Cuando perdemos a un padre mayor (70, 80 o 90 años), muchas veces los amigos bien intencionados intentan ofrecer sus condolencias, tales como: "Tuvo una vida larga, debes estar contento con eso, ya está con Dios", o "Eres tan afortunada de que haya muerto tan rápido y no haya sufrido mucho". Sin embargo, estas palabras a menudo no resuenan cuando sufrimos la pérdida de un padre o una madre que estuvieron a nuestro lado toda nuestra vida. Simplemente porque nunca tendremos otro padre. Nunca tendremos otra madre. Y no hay manera de "prepararnos" para que no nos duela.
Muy frecuentemente olvidamos la importancia del vínculo emocional que tenemos con nuestros padres. Son nuestros primeros amigos, nuestros primeros maestros. Para muchos son nuestra principal conexión en la vida. Incluso si tenemos una pareja cariñosa, hijos que nos aman y muchos amigos cercanos, la muerte de un padre o madre significa una gran pérdida.
La idea errónea de que un adulto maduro y capaz no tendría que extrañar, llorar y lamentar la pérdida de sus padres puede hacer que esos huérfanos de 50 o más se sientan aún más solos, ya que su duelo no se reconoce.
Pero, ¿Por qué? Porque los huérfanos adultos nos damos cuenta, quizás por primera vez, de todo lo que ellos hicieron por nosotros desde que fuimos niños. Y así como algunos de nosotros, cuando nos convertimos en padres o madres, valoramos los retos que nuestros propios padres y madres deben haber pasado, los vemos desde un lugar diferente. Les agradecemos y los comprendemos.

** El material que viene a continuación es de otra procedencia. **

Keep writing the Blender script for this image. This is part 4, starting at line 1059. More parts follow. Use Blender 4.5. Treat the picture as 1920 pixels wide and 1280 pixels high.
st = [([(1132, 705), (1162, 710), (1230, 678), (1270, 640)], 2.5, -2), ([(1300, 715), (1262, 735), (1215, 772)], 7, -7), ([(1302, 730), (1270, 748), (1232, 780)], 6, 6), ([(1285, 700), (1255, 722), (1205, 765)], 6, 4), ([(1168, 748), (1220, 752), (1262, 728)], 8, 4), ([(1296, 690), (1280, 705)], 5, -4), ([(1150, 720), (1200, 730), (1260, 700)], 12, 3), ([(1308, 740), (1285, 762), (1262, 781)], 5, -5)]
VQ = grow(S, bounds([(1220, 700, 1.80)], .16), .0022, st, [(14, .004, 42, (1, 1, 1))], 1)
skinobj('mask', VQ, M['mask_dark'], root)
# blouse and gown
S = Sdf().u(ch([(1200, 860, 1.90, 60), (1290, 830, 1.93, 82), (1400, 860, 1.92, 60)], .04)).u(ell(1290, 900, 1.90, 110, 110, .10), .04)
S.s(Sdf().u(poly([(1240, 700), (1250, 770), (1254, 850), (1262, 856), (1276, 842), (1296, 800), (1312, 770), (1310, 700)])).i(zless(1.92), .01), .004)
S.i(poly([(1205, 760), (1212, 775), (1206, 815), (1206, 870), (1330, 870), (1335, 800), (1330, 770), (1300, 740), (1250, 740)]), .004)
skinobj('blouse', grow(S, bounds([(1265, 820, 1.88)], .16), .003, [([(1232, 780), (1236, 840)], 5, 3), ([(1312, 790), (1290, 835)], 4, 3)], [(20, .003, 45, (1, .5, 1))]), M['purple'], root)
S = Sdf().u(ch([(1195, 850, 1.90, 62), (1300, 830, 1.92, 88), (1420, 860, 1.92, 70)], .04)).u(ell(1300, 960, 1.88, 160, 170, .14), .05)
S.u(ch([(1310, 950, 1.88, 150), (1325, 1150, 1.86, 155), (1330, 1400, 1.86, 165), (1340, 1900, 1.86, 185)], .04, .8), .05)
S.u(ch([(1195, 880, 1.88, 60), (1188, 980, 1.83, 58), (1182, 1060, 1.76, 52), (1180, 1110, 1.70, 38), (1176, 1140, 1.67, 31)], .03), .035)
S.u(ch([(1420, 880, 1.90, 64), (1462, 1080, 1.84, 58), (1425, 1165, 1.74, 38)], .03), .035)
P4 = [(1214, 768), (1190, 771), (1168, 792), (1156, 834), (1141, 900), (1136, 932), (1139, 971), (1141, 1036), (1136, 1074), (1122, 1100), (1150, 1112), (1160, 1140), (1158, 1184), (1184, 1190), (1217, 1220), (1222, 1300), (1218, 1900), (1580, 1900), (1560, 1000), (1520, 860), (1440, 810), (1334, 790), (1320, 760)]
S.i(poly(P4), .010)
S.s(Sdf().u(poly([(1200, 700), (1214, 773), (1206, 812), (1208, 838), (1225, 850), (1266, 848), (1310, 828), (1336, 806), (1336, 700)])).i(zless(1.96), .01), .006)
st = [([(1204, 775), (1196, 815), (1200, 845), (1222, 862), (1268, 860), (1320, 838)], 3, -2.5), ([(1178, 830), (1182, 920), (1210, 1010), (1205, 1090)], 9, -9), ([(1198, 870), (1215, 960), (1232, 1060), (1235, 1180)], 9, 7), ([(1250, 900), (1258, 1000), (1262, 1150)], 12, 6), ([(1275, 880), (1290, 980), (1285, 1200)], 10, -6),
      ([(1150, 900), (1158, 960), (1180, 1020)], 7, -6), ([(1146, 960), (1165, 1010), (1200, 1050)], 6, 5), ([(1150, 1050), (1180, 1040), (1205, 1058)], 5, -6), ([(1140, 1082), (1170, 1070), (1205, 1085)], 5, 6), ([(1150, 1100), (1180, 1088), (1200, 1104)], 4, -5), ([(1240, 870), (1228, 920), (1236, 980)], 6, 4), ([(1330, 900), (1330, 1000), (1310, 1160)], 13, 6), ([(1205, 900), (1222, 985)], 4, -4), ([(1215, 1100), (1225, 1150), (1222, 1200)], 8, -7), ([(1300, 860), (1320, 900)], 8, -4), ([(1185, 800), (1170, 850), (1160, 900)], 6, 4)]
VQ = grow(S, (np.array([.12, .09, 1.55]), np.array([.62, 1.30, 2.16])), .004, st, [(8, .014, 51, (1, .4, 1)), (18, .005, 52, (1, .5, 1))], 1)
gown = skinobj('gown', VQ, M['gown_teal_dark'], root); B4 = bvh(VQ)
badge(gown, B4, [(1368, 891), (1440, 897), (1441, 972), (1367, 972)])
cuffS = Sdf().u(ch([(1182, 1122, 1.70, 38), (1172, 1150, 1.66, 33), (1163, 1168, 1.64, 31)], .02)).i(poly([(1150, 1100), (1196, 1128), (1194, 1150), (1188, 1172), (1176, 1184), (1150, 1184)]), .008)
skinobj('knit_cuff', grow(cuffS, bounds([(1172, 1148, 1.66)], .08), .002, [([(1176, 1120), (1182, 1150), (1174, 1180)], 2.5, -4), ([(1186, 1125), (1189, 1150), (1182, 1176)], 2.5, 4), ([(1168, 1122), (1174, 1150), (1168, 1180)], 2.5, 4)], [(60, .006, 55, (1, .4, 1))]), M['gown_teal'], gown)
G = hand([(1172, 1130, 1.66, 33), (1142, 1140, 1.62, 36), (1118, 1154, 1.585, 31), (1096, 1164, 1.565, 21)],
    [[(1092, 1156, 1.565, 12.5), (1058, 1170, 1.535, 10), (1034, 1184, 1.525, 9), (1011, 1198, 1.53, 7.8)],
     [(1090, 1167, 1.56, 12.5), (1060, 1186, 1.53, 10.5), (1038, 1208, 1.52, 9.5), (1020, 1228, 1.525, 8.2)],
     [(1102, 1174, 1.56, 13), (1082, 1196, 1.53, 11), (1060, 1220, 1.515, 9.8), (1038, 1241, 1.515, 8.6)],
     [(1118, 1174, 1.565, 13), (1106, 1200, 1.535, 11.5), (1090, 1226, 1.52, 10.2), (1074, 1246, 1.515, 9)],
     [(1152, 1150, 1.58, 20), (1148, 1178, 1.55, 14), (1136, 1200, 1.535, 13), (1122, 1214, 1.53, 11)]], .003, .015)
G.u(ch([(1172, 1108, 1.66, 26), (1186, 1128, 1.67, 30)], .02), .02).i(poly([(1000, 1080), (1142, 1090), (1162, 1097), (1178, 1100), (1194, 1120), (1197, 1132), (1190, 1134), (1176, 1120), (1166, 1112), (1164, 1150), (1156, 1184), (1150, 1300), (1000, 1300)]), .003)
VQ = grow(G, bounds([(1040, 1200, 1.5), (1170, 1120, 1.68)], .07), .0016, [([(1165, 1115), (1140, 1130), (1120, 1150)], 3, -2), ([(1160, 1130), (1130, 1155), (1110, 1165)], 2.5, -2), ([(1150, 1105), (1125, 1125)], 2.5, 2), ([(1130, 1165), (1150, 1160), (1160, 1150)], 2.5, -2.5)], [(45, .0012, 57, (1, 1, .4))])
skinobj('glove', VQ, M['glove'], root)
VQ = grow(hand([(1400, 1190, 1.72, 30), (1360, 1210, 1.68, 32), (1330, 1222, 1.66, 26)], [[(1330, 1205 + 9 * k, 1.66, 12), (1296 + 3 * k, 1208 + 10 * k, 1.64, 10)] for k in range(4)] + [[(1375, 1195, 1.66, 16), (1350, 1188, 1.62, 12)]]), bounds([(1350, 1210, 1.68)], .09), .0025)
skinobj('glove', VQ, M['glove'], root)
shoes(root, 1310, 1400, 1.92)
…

Al llegar a la edad adulta, si realmente hemos aprendido, nuestra relación con nuestros padres cambia y continúa. Entendemos a nivel intelectual que morirán algún día.
Pero repito, comprenderlo no nos prepara para el dolor que sentimos cuando, como adultos, perdemos a nuestro padre o a nuestra madre. Que nuestro duelo es real porque nuestra pérdida es real y tenemos el derecho a vivirlo.